Her 63-year-old mother, Shukri Abasheikh, sat in the popular store she opened in 2006 and scoffed at Trump’s assertion that Somali immigrants do not work hard.

“I work 8 a.m. to 8 p.m., seven days a week,” said the mother of eight children. “My first job here? I was a janitor at Lewiston High School.”

Customers called her “Mama” as they walked in to buy Somali food, chat about local events, and reconnect in a store awash with fresh foods such as tomatoes, peppers, and onions. Colorful hijabs, or women’s head coverings, adorned the faces of smiling mannequins.

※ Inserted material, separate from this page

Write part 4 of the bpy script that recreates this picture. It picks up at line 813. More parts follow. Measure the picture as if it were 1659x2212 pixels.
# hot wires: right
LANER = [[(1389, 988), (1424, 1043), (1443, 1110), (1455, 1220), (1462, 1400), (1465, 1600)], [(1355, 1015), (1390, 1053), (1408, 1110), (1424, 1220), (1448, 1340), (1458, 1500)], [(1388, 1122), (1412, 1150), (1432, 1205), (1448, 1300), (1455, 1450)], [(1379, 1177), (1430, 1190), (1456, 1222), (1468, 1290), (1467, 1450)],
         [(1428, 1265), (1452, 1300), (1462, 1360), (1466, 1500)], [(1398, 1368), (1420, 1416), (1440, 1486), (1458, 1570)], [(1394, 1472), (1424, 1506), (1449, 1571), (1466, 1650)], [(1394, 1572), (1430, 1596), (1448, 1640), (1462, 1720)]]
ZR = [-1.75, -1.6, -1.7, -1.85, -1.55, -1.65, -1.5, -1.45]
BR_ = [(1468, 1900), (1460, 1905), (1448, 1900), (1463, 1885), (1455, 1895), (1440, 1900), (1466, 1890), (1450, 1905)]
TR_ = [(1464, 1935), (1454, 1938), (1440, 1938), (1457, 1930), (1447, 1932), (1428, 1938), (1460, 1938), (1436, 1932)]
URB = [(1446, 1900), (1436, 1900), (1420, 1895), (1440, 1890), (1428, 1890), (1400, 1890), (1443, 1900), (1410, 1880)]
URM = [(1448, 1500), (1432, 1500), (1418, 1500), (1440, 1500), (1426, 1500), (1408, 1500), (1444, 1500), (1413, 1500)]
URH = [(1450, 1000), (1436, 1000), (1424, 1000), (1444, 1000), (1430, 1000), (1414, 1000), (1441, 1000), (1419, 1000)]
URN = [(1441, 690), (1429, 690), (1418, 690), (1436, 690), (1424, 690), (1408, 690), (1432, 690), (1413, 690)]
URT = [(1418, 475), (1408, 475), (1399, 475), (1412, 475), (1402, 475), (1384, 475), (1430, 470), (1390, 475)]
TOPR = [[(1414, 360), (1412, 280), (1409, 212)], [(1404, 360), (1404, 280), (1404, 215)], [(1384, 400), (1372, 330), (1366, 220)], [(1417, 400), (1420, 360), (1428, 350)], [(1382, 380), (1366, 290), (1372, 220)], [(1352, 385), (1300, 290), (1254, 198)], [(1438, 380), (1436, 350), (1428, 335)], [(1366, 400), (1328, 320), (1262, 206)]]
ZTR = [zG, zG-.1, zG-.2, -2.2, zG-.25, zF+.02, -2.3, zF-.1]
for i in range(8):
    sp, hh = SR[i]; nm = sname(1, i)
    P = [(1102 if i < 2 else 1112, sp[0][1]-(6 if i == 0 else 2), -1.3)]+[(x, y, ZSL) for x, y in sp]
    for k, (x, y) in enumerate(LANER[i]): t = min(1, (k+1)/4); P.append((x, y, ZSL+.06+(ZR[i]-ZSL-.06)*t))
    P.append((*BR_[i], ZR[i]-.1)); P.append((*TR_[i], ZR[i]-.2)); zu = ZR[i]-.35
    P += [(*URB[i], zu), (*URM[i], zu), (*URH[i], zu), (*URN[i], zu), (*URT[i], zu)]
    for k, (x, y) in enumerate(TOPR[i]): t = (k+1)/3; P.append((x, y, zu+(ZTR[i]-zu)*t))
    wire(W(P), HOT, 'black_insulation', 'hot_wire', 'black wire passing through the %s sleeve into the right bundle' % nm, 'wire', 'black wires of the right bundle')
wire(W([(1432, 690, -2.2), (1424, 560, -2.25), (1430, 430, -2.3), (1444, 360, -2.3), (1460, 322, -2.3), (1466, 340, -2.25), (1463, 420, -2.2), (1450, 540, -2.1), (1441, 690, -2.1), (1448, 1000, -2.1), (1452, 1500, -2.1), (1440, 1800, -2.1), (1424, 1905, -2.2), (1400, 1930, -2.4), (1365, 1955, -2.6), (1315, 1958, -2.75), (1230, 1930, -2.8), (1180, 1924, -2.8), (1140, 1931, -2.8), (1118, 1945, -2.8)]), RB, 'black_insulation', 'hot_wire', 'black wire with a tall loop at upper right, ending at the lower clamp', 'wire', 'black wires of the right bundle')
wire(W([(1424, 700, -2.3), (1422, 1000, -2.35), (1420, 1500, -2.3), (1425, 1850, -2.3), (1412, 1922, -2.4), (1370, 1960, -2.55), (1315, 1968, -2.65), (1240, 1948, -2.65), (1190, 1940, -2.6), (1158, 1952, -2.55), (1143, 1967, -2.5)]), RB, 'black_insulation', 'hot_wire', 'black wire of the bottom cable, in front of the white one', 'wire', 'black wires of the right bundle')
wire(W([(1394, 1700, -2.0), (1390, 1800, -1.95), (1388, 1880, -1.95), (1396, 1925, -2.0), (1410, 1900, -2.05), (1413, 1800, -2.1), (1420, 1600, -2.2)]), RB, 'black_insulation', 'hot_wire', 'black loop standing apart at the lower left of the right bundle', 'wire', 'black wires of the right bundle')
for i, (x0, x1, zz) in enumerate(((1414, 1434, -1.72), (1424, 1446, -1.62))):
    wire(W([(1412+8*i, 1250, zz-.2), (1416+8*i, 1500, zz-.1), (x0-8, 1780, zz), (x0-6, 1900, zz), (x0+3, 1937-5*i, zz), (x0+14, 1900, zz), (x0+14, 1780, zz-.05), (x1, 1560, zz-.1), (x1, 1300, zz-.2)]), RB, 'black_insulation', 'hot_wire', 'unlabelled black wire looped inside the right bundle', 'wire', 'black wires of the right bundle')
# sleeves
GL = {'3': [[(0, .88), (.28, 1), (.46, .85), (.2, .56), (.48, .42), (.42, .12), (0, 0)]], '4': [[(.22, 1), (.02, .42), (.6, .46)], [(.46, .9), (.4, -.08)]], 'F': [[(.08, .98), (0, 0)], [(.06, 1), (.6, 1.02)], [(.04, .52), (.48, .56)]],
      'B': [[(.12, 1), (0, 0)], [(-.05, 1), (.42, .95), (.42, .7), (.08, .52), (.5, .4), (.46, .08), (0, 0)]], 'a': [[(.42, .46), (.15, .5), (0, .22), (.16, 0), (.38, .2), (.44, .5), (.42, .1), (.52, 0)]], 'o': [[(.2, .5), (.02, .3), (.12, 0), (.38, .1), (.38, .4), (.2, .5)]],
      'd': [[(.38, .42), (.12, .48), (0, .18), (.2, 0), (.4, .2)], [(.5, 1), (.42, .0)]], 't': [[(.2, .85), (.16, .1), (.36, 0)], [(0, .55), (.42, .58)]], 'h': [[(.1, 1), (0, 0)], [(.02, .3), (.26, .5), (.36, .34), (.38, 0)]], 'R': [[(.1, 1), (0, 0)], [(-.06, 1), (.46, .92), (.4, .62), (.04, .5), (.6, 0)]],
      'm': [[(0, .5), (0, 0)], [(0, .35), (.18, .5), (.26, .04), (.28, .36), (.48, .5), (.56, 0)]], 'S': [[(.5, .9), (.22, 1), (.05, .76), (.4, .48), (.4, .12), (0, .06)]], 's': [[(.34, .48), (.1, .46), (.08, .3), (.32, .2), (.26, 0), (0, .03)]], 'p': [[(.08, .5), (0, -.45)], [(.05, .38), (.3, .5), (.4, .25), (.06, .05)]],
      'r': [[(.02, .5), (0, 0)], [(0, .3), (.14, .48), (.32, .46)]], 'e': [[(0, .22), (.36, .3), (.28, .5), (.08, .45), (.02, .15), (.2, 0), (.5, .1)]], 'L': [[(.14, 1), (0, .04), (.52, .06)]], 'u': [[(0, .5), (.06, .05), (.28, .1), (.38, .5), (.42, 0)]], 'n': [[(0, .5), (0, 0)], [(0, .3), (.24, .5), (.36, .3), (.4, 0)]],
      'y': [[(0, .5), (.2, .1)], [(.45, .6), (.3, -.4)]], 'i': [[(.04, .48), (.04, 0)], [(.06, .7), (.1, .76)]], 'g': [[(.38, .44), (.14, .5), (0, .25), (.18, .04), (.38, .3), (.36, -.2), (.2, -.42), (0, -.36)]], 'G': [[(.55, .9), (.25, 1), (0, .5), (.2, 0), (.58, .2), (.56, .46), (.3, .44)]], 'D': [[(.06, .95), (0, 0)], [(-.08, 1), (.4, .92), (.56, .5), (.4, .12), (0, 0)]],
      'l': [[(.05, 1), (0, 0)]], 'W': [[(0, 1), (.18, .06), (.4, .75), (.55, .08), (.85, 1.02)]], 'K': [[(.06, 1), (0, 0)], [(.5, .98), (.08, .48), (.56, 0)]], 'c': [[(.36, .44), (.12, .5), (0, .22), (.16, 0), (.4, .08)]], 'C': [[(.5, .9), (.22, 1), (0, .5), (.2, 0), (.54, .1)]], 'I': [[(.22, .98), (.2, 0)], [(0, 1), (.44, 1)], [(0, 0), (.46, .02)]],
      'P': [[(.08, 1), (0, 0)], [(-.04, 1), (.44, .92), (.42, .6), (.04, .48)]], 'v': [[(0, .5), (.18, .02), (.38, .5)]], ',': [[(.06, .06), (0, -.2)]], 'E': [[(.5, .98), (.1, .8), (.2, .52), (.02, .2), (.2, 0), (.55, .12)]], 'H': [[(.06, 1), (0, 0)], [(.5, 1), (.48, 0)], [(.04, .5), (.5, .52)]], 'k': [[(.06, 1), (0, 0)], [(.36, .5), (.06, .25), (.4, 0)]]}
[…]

Abdirizak Mahamoud, a scarf around his neck, stepped inside from sub-freezing weather on Lisbon Street. Mahamoud said he arrived in Lewiston in 2002, graduated from the University of Southern Maine, and has always regarded the United States as a beacon of human rights.

Trump’s tirade, he said, is the antithesis of that worldview.

“Send Somalis back? Why? That’s not the American ethic,” Mahamoud said. “Racists are not supposed to lead in this country. Where are the good Americans? We want them to stand up and say. ‘No, we don’t accept that.’ ”

Nearby, self-employed Mumina Isse echoed her community’s anger and bewilderment.

“He called us trash, but I’m working day and night and sleeping maybe five to six hours,” said Isse, a US citizen who emigrated here 30 years ago.

“But I am an American,” she added. “Nobody can change that.”